Within this sonic tradition, a song about demeanor connects to a broader ethos in which the way one presents oneself is understood as a form of survival strategy as much as personal expression. Street credibility in the drill tradition is partly a function of exactly this quality: the ability to project a particular bearing under any circumstances.
Dua Lipa's Contribution
Dua Lipa's appearance on "Demeanor" brought a completely different set of aesthetic references into contact with Pop Smoke's world. Her work on Future Nostalgia had been built around the aesthetics of disco and 1980s dance music, glossy and confident in its own register. The pairing was an unusual creative combination, a posthumous crossing of sonic worlds that the two artists did not collaborate on in life.

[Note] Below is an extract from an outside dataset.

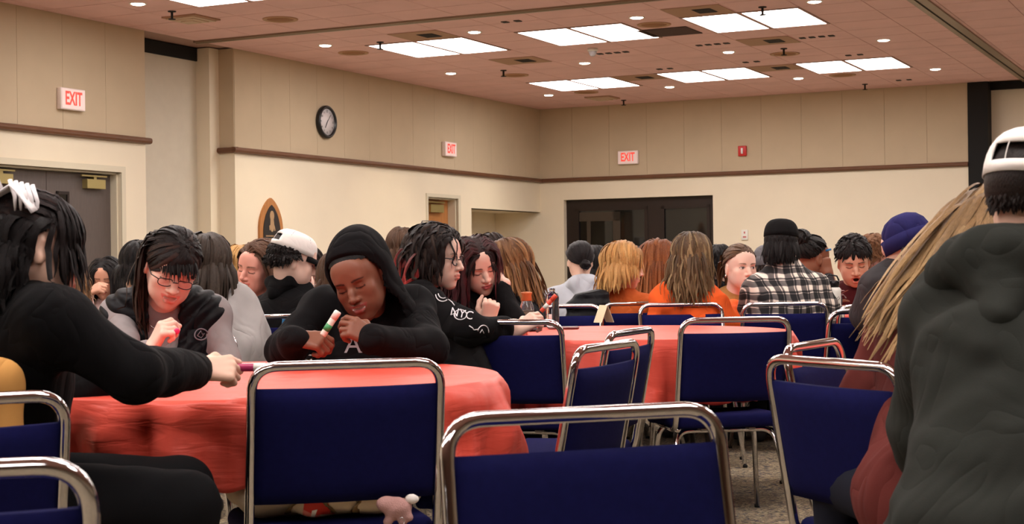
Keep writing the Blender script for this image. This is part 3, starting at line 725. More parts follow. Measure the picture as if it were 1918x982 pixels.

The tension between the two vocal approaches and their associated aesthetics was either productive or jarring depending on the listener's perspective, but it gave the track a textural complexity that a straightforward drill track could not have achieved. Dua Lipa brought a pop accessibility that extended the song's potential reach, while Pop Smoke's vocal grounded the production in something rawer and more direct.
Grief and the Posthumous Album
Listening to "Demeanor" in the context of its release is unavoidably shaped by the knowledge that Pop Smoke is gone. The experience of hearing his voice on new recordings more than a year after his death carries a strange quality, a presence that is simultaneously immediate and irrevocably past. This condition shapes how posthumous music is received in ways that are impossible to fully separate from the aesthetic evaluation of the recordings themselves.

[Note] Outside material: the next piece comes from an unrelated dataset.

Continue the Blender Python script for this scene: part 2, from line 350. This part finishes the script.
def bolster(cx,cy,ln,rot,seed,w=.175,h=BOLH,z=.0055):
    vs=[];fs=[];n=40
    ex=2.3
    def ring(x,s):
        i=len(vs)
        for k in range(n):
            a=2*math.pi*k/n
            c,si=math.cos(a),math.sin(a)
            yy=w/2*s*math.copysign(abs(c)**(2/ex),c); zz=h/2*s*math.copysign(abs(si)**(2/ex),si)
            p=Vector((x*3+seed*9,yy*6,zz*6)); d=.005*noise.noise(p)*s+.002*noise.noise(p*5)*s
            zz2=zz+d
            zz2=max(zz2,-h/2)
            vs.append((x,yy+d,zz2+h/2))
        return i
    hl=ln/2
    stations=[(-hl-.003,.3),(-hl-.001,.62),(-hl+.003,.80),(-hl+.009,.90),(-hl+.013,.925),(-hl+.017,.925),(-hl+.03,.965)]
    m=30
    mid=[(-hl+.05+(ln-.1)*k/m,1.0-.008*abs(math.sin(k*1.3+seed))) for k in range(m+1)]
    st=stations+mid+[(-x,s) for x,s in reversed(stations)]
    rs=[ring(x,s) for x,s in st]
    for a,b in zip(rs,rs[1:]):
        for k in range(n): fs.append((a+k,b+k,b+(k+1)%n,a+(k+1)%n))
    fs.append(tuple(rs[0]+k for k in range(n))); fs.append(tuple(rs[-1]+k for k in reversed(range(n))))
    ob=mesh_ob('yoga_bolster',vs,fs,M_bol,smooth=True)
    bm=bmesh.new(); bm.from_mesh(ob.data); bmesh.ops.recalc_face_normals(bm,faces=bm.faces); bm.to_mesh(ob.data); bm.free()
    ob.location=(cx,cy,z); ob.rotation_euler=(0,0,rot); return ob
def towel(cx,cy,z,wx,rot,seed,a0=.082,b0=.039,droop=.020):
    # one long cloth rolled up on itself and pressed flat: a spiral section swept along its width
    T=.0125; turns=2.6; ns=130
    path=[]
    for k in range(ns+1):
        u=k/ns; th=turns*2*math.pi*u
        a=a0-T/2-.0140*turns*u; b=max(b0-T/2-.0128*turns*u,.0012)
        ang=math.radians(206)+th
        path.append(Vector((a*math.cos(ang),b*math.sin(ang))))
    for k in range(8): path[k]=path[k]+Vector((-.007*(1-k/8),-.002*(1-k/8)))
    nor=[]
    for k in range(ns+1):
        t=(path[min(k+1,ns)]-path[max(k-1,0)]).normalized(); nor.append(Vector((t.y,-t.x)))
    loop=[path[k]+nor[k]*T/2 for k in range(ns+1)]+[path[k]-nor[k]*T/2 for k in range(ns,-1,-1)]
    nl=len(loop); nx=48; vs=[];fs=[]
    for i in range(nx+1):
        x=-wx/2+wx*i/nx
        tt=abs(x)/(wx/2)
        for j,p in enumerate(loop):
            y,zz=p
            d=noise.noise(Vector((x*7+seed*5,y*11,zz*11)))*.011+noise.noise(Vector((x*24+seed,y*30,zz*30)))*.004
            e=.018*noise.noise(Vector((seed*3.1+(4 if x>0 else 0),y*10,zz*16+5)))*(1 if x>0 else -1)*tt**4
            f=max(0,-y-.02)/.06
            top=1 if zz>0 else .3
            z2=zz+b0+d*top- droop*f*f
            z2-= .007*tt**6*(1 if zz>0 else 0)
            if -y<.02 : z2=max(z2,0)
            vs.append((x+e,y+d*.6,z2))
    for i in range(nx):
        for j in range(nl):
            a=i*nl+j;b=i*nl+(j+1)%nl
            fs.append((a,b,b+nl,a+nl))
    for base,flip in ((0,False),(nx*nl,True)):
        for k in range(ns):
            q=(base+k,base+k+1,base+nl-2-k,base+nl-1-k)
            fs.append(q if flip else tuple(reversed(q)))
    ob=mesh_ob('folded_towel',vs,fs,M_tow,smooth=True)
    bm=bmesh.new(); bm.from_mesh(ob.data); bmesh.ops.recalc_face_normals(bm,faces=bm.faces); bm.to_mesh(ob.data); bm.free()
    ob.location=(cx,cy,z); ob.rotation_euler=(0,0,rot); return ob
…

The fact that Pop Smoke's voice remains so vivid and so immediately recognizable on these posthumous recordings makes the loss more rather than less acute. He sounds fully present on the track, which emphasizes exactly what his absence means for the music that will not be made now.
Legacy in Brief Time
Pop Smoke built a significant and lasting legacy in less than two years of recording. The efficiency of that achievement remains remarkable, and "Demeanor" is part of the record of it. His influence on the sound of New York rap in the early 2020s was so complete that artists working in his city are still navigating the landscape he helped create. The posthumous albums extend the recorded record of that influence, however complicated the circumstances of their production may be. That is the final argument for their existence, and it is a real one.